### [WHAT THE TASK ASKS]
Return the material below in full and exactly.

***

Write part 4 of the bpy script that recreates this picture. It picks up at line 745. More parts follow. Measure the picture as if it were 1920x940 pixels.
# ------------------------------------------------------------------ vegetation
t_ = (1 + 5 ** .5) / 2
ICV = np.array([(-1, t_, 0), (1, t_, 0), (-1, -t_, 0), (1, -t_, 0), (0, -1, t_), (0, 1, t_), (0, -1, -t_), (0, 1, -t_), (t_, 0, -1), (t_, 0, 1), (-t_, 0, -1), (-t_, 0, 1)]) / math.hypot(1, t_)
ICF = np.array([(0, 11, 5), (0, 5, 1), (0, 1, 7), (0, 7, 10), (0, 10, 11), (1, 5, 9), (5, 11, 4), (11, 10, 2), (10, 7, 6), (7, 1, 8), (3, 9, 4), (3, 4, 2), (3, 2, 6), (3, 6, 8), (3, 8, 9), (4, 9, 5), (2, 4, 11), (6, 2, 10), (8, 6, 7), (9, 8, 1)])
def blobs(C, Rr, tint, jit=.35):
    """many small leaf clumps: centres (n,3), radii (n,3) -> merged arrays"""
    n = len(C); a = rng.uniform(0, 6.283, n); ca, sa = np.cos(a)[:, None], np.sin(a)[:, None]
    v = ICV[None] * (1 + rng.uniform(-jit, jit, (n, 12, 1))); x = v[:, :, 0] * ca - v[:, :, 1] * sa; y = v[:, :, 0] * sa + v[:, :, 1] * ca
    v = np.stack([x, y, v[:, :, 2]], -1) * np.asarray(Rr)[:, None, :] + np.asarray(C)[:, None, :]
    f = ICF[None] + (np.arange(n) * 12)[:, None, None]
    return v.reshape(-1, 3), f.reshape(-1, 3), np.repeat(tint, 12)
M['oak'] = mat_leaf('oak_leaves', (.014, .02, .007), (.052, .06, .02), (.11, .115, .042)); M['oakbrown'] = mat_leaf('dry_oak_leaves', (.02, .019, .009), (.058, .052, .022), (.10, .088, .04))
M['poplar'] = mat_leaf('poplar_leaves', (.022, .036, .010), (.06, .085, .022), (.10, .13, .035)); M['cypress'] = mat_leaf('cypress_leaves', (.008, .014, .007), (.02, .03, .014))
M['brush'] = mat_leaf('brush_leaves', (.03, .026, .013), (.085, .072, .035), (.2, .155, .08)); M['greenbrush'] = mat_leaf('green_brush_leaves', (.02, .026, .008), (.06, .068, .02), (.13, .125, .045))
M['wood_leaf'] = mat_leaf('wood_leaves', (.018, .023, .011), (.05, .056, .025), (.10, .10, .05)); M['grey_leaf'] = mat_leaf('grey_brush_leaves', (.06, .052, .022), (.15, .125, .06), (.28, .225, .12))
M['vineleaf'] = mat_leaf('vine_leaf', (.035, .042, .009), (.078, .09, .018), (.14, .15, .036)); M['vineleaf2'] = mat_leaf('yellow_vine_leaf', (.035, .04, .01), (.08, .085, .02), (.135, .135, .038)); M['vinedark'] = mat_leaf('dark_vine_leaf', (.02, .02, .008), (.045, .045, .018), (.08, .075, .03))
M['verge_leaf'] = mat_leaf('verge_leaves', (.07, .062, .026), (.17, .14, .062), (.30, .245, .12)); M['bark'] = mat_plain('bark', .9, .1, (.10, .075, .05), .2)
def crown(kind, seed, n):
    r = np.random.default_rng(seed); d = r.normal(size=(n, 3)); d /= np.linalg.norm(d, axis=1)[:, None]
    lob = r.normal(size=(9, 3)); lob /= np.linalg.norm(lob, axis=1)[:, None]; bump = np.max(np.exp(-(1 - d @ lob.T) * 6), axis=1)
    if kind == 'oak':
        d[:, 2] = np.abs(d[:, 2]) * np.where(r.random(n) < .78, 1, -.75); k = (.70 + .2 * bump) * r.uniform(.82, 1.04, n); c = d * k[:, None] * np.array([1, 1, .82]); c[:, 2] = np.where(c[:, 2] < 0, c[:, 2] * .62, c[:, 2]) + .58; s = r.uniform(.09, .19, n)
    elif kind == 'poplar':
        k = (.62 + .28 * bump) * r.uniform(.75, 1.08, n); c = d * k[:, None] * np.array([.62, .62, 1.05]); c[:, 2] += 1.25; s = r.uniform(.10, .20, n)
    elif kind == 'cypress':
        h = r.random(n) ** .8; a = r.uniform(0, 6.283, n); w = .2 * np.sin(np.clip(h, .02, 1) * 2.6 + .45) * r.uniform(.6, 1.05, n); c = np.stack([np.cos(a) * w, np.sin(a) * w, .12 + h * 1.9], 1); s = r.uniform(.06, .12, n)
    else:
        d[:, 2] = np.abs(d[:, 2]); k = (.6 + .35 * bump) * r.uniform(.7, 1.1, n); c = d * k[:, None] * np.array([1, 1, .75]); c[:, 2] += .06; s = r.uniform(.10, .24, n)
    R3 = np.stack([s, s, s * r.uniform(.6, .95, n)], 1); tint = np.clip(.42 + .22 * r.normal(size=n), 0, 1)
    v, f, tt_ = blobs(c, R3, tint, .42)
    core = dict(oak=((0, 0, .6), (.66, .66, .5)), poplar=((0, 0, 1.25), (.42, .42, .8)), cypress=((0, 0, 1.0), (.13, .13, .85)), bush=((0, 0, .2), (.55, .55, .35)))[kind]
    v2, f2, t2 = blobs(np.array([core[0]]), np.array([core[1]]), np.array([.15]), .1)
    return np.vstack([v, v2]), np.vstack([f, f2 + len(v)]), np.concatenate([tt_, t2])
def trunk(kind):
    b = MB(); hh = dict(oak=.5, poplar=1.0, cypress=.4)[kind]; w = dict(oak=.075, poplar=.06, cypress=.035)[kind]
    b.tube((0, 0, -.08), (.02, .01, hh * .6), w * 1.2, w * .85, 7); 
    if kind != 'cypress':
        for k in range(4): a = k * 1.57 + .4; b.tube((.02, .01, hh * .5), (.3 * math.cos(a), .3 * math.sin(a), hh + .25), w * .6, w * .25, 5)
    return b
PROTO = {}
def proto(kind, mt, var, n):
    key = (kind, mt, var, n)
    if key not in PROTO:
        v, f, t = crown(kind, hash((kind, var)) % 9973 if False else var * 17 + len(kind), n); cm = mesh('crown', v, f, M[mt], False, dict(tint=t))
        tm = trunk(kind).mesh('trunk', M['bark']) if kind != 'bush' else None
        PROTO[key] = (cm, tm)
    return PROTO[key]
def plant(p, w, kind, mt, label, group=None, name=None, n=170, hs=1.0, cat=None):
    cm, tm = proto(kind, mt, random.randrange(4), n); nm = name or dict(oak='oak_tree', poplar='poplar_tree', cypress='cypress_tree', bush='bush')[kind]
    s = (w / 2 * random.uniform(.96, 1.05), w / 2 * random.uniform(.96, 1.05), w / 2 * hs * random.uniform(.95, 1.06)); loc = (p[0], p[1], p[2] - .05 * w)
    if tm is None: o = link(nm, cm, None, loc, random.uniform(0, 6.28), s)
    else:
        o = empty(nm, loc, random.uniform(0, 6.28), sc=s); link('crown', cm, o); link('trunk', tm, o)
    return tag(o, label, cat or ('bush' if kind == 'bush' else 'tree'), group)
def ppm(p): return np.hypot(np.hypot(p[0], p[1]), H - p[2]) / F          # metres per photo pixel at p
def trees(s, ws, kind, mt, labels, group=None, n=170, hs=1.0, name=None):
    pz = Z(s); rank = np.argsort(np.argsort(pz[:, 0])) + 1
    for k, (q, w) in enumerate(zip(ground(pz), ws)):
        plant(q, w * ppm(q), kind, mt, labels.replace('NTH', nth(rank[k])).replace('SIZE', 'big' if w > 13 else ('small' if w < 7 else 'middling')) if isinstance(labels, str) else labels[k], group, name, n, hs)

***

### [WRITTEN SOLUTION]
Write part 4 of the bpy script that recreates this picture. It picks up at line 745. More parts follow. Measure the picture as if it were 1920x940 pixels.
# ------------------------------------------------------------------ vegetation
t_ = (1 + 5 ** .5) / 2
ICV = np.array([(-1, t_, 0), (1, t_, 0), (-1, -t_, 0), (1, -t_, 0), (0, -1, t_), (0, 1, t_), (0, -1, -t_), (0, 1, -t_), (t_, 0, -1), (t_, 0, 1), (-t_, 0, -1), (-t_, 0, 1)]) / math.hypot(1, t_)
ICF = np.array([(0, 11, 5), (0, 5, 1), (0, 1, 7), (0, 7, 10), (0, 10, 11), (1, 5, 9), (5, 11, 4), (11, 10, 2), (10, 7, 6), (7, 1, 8), (3, 9, 4), (3, 4, 2), (3, 2, 6), (3, 6, 8), (3, 8, 9), (4, 9, 5), (2, 4, 11), (6, 2, 10), (8, 6, 7), (9, 8, 1)])
def blobs(C, Rr, tint, jit=.35):
    """many small leaf clumps: centres (n,3), radii (n,3) -> merged arrays"""
    n = len(C); a = rng.uniform(0, 6.283, n); ca, sa = np.cos(a)[:, None], np.sin(a)[:, None]
    v = ICV[None] * (1 + rng.uniform(-jit, jit, (n, 12, 1))); x = v[:, :, 0] * ca - v[:, :, 1] * sa; y = v[:, :, 0] * sa + v[:, :, 1] * ca
    v = np.stack([x, y, v[:, :, 2]], -1) * np.asarray(Rr)[:, None, :] + np.asarray(C)[:, None, :]
    f = ICF[None] + (np.arange(n) * 12)[:, None, None]
    return v.reshape(-1, 3), f.reshape(-1, 3), np.repeat(tint, 12)
M['oak'] = mat_leaf('oak_leaves', (.014, .02, .007), (.052, .06, .02), (.11, .115, .042)); M['oakbrown'] = mat_leaf('dry_oak_leaves', (.02, .019, .009), (.058, .052, .022), (.10, .088, .04))
M['poplar'] = mat_leaf('poplar_leaves', (.022, .036, .010), (.06, .085, .022), (.10, .13, .035)); M['cypress'] = mat_leaf('cypress_leaves', (.008, .014, .007), (.02, .03, .014))
M['brush'] = mat_leaf('brush_leaves', (.03, .026, .013), (.085, .072, .035), (.2, .155, .08)); M['greenbrush'] = mat_leaf('green_brush_leaves', (.02, .026, .008), (.06, .068, .02), (.13, .125, .045))
M['wood_leaf'] = mat_leaf('wood_leaves', (.018, .023, .011), (.05, .056, .025), (.10, .10, .05)); M['grey_leaf'] = mat_leaf('grey_brush_leaves', (.06, .052, .022), (.15, .125, .06), (.28, .225, .12))
M['vineleaf'] = mat_leaf('vine_leaf', (.035, .042, .009), (.078, .09, .018), (.14, .15, .036)); M['vineleaf2'] = mat_leaf('yellow_vine_leaf', (.035, .04, .01), (.08, .085, .02), (.135, .135, .038)); M['vinedark'] = mat_leaf('dark_vine_leaf', (.02, .02, .008), (.045, .045, .018), (.08, .075, .03))
M['verge_leaf'] = mat_leaf('verge_leaves', (.07, .062, .026), (.17, .14, .062), (.30, .245, .12)); M['bark'] = mat_plain('bark', .9, .1, (.10, .075, .05), .2)
def crown(kind, seed, n):
    r = np.random.default_rng(seed); d = r.normal(size=(n, 3)); d /= np.linalg.norm(d, axis=1)[:, None]
    lob = r.normal(size=(9, 3)); lob /= np.linalg.norm(lob, axis=1)[:, None]; bump = np.max(np.exp(-(1 - d @ lob.T) * 6), axis=1)
    if kind == 'oak':
        d[:, 2] = np.abs(d[:, 2]) * np.where(r.random(n) < .78, 1, -.75); k = (.70 + .2 * bump) * r.uniform(.82, 1.04, n); c = d * k[:, None] * np.array([1, 1, .82]); c[:, 2] = np.where(c[:, 2] < 0, c[:, 2] * .62, c[:, 2]) + .58; s = r.uniform(.09, .19, n)
    elif kind == 'poplar':
        k = (.62 + .28 * bump) * r.uniform(.75, 1.08, n); c = d * k[:, None] * np.array([.62, .62, 1.05]); c[:, 2] += 1.25; s = r.uniform(.10, .20, n)
    elif kind == 'cypress':
        h = r.random(n) ** .8; a = r.uniform(0, 6.283, n); w = .2 * np.sin(np.clip(h, .02, 1) * 2.6 + .45) * r.uniform(.6, 1.05, n); c = np.stack([np.cos(a) * w, np.sin(a) * w, .12 + h * 1.9], 1); s = r.uniform(.06, .12, n)
    else:
        d[:, 2] = np.abs(d[:, 2]); k = (.6 + .35 * bump) * r.uniform(.7, 1.1, n); c = d * k[:, None] * np.array([1, 1, .75]); c[:, 2] += .06; s = r.uniform(.10, .24, n)
    R3 = np.stack([s, s, s * r.uniform(.6, .95, n)], 1); tint = np.clip(.42 + .22 * r.normal(size=n), 0, 1)
    v, f, tt_ = blobs(c, R3, tint, .42)
    core = dict(oak=((0, 0, .6), (.66, .66, .5)), poplar=((0, 0, 1.25), (.42, .42, .8)), cypress=((0, 0, 1.0), (.13, .13, .85)), bush=((0, 0, .2), (.55, .55, .35)))[kind]
    v2, f2, t2 = blobs(np.array([core[0]]), np.array([core[1]]), np.array([.15]), .1)
    return np.vstack([v, v2]), np.vstack([f, f2 + len(v)]), np.concatenate([tt_, t2])
def trunk(kind):
    b = MB(); hh = dict(oak=.5, poplar=1.0, cypress=.4)[kind]; w = dict(oak=.075, poplar=.06, cypress=.035)[kind]
    b.tube((0, 0, -.08), (.02, .01, hh * .6), w * 1.2, w * .85, 7); 
    if kind != 'cypress':
        for k in range(4): a = k * 1.57 + .4; b.tube((.02, .01, hh * .5), (.3 * math.cos(a), .3 * math.sin(a), hh + .25), w * .6, w * .25, 5)
    return b
PROTO = {}
def proto(kind, mt, var, n):
    key = (kind, mt, var, n)
    if key not in PROTO:
        v, f, t = crown(kind, hash((kind, var)) % 9973 if False else var * 17 + len(kind), n); cm = mesh('crown', v, f, M[mt], False, dict(tint=t))
        tm = trunk(kind).mesh('trunk', M['bark']) if kind != 'bush' else None
        PROTO[key] = (cm, tm)
    return PROTO[key]
def plant(p, w, kind, mt, label, group=None, name=None, n=170, hs=1.0, cat=None):
    cm, tm = proto(kind, mt, random.randrange(4), n); nm = name or dict(oak='oak_tree', poplar='poplar_tree', cypress='cypress_tree', bush='bush')[kind]
    s = (w / 2 * random.uniform(.96, 1.05), w / 2 * random.uniform(.96, 1.05), w / 2 * hs * random.uniform(.95, 1.06)); loc = (p[0], p[1], p[2] - .05 * w)
    if tm is None: o = link(nm, cm, None, loc, random.uniform(0, 6.28), s)
    else:
        o = empty(nm, loc, random.uniform(0, 6.28), sc=s); link('crown', cm, o); link('trunk', tm, o)
    return tag(o, label, cat or ('bush' if kind == 'bush' else 'tree'), group)
def ppm(p): return np.hypot(np.hypot(p[0], p[1]), H - p[2]) / F          # metres per photo pixel at p
def trees(s, ws, kind, mt, labels, group=None, n=170, hs=1.0, name=None):
    pz = Z(s); rank = np.argsort(np.argsort(pz[:, 0])) + 1
    for k, (q, w) in enumerate(zip(ground(pz), ws)):
        plant(q, w * ppm(q), kind, mt, labels.replace('NTH', nth(rank[k])).replace('SIZE', 'big' if w > 13 else ('small' if w < 7 else 'middling')) if isinstance(labels, str) else labels[k], group, name, n, hs)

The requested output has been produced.